Не успел я, сидя один и за особым столом, начать свою работу, как вошел в нашу комнату один прусский обер-секретарь из канцелярии главного их правительства в провожании двух немецких канцелярских служителей. Сему обер-секретарю велено было иметь в некоторые часы заседание вместе с нашими советниками и сноситься по делам своей канцелярии с нашей; и как вся часть дел, относящаяся до внутреннего управления королевством Прусским, должна была производиться им и упомянутым нашим советником Бауманом на немецком языке, и обоим им было всегда множество письма, то для переписывания их бумаг и приведены были упомянутые два немца и приобщены к нашей канцелярии, а, по особенному моему счастью, так случилось, посажены они были за один стол со мной.
Не могу довольно изобразить, как обрадовался я, получив себе сих двух товарищей. Оба они были люди изрядные, и как скоро они приметили, что я перевожу с немецких писем, то за первый себе долг сочли со мной на немецком языке наивежливейшим образом обласкаться и свести со мной первое знакомство. Обстоятельство, что они не умели ни одного слова по-русски, а из всех наших канцелярских служителей никто, кроме меня, не умел говорить по-немецки, побудило их к тому еще более. Они, будучи тут, как в лесу, между незнакомыми и их неразумеющими людьми, рады были неведомо как, что нашли человека, с которым могли они разговаривать, а я не меньше радовался их сообществу, но радость моя проистекала от другой причины. Я не сомневался, что тот проклятый канцелярский немецкий слог, который мне всего более в переводах досаждал и для меня был вовсе невразумителен, им, как канцелярским служителям, должен быть известен, и я положил воспользоваться их знанием и просить их, чтоб они мне значение некоторых выражений и слов растолковали. Я и не обманулся в моем мнении и ожидании. Не успел я, к ним равномерно приласкавшись, с ними ознакомиться и им нужду мою изъявить, как с превеликой охотой согласились они мне всякое сомнительное слово, а особенно латинские речи, растолковывать и столь ясно на простом и обыкновенном языке изображать, что мне не трудно уже было понимать все значение оных и выражать их на своем языке. Словом, они обрадовали и одолжили меня тем до бесконечности и сделали то, что я в состоянии был до обеда перевести большую часть из данных мне бумаг и столь порядочно и хорошо, что посрамил тем высокоумие господина секретаря и заставил его поневоле признаться, что перевод мой был довольно вразумителен. Что ж касается до обоих господ советников, то сии не могли довольно приписать мне похвал за мою прилежность и усердие и наиласковейшим образом просили, чтоб я продолжал трудиться далее.
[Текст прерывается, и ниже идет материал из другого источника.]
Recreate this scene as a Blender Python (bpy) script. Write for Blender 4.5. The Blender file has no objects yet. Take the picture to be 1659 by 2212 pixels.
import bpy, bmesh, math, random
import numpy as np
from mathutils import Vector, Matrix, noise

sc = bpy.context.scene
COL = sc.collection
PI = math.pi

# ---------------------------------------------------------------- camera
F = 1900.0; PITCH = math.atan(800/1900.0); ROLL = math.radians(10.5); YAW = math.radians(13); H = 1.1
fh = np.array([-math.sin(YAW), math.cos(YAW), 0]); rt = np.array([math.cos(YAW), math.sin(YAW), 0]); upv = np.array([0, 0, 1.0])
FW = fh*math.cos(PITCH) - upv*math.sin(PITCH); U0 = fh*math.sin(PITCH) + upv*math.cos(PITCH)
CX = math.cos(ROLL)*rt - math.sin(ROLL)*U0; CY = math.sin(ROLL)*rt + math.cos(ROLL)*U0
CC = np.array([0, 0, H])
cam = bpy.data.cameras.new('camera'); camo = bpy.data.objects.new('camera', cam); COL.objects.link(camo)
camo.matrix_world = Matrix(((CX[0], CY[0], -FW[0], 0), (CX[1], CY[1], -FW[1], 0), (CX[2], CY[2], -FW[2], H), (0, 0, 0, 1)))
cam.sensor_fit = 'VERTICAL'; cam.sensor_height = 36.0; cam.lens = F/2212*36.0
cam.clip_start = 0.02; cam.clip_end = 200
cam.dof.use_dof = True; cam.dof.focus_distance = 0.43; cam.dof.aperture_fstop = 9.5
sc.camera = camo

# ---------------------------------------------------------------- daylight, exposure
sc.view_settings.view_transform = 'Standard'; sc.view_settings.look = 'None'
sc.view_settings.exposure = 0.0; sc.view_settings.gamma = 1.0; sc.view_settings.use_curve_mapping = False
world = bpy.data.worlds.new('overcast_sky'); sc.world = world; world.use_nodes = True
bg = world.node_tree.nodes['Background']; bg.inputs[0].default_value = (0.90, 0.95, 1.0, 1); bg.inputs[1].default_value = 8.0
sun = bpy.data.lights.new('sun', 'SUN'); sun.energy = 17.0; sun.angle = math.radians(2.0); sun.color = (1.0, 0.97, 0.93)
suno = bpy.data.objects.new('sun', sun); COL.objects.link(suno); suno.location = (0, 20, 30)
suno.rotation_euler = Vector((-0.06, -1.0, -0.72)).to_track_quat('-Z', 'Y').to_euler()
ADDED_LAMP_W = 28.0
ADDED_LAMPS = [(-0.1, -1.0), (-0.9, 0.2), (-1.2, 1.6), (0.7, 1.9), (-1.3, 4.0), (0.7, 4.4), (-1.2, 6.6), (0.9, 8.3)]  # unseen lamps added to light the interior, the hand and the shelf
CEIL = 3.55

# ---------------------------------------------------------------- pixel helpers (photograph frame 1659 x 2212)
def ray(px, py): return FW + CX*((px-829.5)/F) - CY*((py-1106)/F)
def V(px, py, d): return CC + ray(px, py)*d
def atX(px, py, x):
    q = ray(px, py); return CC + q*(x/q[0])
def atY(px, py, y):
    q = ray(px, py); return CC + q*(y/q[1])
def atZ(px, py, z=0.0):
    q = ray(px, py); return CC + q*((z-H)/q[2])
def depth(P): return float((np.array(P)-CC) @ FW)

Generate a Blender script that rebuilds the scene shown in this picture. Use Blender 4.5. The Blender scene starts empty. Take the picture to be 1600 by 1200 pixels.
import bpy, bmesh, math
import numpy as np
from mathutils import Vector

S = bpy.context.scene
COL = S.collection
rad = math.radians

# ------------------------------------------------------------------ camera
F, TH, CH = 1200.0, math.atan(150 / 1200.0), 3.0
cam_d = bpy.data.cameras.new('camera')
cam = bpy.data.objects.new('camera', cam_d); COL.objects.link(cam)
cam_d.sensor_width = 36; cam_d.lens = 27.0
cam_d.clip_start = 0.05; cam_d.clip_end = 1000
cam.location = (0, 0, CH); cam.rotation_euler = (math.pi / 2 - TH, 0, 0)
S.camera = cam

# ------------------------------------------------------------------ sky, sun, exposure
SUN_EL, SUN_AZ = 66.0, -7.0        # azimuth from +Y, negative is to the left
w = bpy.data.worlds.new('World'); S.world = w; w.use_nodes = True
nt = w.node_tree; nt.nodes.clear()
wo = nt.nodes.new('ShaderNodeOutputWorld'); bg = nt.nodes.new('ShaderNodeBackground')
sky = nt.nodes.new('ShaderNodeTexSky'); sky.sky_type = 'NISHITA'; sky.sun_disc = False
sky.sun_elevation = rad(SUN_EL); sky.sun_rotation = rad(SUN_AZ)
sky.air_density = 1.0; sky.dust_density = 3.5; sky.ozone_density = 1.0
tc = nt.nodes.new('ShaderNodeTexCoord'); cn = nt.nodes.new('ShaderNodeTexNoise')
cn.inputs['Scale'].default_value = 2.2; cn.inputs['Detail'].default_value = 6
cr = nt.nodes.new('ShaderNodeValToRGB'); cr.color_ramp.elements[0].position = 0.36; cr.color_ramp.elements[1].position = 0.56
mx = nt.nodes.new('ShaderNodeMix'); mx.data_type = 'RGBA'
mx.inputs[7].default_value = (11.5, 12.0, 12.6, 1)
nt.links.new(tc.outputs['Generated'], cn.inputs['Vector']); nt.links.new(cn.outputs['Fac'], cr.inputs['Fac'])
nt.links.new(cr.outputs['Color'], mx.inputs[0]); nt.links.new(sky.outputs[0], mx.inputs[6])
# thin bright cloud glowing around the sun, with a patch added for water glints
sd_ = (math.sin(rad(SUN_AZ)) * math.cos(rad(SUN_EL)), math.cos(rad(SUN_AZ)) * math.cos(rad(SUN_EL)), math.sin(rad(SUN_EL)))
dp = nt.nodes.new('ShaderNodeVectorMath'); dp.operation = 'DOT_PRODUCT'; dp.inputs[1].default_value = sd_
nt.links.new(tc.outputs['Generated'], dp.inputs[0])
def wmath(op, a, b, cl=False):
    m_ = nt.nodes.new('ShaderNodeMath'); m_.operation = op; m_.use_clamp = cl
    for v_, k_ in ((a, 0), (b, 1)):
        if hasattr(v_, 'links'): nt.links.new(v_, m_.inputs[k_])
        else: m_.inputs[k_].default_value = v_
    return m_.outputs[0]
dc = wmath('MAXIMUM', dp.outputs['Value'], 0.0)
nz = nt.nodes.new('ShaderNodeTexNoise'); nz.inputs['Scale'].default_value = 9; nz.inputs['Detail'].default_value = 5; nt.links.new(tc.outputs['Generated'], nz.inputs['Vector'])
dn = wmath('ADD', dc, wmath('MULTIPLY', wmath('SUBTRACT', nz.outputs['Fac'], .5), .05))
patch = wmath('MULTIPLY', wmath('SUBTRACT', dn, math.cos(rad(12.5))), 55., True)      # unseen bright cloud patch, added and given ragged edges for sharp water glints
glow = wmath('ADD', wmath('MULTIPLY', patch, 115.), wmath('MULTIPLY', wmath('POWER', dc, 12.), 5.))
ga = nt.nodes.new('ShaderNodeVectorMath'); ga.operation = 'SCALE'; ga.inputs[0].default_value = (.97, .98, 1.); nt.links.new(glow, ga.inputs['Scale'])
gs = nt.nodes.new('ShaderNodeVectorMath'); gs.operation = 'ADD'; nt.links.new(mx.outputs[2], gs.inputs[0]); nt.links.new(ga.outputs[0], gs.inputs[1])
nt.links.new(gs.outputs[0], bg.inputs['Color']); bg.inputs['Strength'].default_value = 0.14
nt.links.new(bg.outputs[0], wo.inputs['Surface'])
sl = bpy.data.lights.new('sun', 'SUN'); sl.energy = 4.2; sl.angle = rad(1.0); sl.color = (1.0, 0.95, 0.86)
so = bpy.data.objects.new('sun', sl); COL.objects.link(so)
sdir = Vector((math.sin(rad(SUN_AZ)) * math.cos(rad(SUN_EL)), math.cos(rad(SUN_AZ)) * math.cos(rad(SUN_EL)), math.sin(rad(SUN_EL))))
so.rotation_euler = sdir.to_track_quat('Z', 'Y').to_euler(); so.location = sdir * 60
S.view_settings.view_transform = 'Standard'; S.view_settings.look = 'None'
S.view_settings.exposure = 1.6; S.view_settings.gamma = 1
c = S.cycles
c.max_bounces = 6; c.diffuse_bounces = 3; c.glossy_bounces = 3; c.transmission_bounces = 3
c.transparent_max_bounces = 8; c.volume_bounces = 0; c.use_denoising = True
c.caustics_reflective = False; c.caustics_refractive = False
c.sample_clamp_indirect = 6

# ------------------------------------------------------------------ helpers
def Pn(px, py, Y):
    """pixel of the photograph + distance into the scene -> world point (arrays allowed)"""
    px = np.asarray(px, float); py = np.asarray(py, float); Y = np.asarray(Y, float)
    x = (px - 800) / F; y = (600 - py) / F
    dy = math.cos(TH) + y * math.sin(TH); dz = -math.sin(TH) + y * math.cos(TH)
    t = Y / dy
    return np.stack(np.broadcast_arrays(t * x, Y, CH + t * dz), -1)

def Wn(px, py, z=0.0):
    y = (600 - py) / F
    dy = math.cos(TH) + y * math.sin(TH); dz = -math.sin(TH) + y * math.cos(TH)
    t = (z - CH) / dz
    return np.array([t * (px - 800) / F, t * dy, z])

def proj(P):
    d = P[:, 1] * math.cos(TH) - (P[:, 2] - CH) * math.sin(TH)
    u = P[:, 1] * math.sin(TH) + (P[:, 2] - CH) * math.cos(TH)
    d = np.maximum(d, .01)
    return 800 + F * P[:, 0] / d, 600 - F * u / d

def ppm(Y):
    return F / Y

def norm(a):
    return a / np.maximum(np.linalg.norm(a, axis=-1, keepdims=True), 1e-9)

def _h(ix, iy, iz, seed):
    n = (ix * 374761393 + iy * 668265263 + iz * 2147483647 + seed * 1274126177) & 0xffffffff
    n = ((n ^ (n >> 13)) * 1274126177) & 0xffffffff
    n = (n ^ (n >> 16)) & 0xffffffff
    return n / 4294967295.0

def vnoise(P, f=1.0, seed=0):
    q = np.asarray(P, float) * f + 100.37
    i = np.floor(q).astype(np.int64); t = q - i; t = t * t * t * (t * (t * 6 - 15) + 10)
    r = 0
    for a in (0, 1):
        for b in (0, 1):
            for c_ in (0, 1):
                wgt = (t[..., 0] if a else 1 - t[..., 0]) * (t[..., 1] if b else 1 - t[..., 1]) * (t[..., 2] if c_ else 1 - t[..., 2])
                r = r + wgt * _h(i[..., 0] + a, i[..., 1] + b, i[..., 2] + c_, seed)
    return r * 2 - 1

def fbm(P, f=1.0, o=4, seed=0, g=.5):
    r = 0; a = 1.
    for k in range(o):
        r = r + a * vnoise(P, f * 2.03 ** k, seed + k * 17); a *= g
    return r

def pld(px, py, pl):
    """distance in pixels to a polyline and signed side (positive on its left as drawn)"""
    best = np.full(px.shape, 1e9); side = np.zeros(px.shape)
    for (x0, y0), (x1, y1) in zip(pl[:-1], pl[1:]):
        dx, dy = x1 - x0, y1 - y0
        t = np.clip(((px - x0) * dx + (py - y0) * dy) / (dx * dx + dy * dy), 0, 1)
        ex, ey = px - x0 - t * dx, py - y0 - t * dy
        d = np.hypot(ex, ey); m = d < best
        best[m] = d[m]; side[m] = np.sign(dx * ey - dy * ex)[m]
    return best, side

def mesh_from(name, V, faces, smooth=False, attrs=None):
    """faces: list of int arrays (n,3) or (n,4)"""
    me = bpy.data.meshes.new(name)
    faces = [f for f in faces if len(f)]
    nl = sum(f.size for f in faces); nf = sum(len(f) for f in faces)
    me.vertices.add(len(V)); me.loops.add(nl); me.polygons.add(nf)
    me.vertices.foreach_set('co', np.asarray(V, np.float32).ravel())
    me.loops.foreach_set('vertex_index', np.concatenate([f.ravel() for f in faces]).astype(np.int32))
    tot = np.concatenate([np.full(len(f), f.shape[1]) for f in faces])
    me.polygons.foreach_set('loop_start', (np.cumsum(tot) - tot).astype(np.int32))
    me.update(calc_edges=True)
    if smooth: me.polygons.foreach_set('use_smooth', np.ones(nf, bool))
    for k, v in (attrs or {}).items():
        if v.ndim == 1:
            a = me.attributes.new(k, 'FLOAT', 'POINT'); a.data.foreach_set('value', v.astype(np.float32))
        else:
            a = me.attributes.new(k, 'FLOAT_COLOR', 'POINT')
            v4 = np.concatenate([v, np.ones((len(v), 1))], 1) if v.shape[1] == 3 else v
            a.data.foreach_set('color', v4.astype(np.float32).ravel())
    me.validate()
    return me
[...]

Получив таковую победу над высокомерным секретарем, начал я уже с меньшим неудовольствием продолжать далее свое дело, а вскоре дошла сему господину и самому до меня нужда: пришел к нам один из жителей кенигсбергских, с которым нужно было ему поговорить, но как он не умел по-немецки, а тот ничего по-русски, то самая нужда заставила его просить меня, чтоб я взял на себя труд и между ними потолмачил. Я, отложив всю прежнюю досаду мою на него, охотно согласился исполнить его просьбу, и маленькая сия услуга произвела то, что он не только перестал меня презирать, но, сделавшись ко мне благосклонным, благоволение свое даже до того простер, что как в самое то время пришел генеральский адъютант звать их всех обедать, то меня спросил, далече ли я стою на квартире, и, услышав, что до квартиры моей около двух верст будет, возопил: "И, братец, так зачем же тебе ходить такую даль домой обедать, а ты можешь обедать вместе с нами. Мы, по милости Николая Андреевича, имеем для себя всегда готовый стол, и ты можешь всегда есть вместе с нами. Пойдем-ка, сударь! Я доложу о том самому генералу".
Я удивился такой нечаянной перемене в сем ненавистном до того мне человеке и охотно последовал за ним во внутренние покои генеральские. Тут, действительно, доложил он о том генералу, который не только представление его одобрил, но как ему обо мне и о переводах моих уже все пересказано было от советников и от самого сего в особливом кредите у него находящегося секретаря, то восхотел поступить далее и изъявить самолично мне свое благоволение. Меня кликнули тотчас к нему, и не успел я войти, как, обратясь ко мне, сказал он: "Я очень доволен, мой друг, твоими трудами: ты переводишь довольно хорошо. Итак, ходи в канцелярию мою всякий день и помогай нам далее, а обедай у меня всегда здесь с секретарями: куда тебе ходить в такую даль на квартиру!"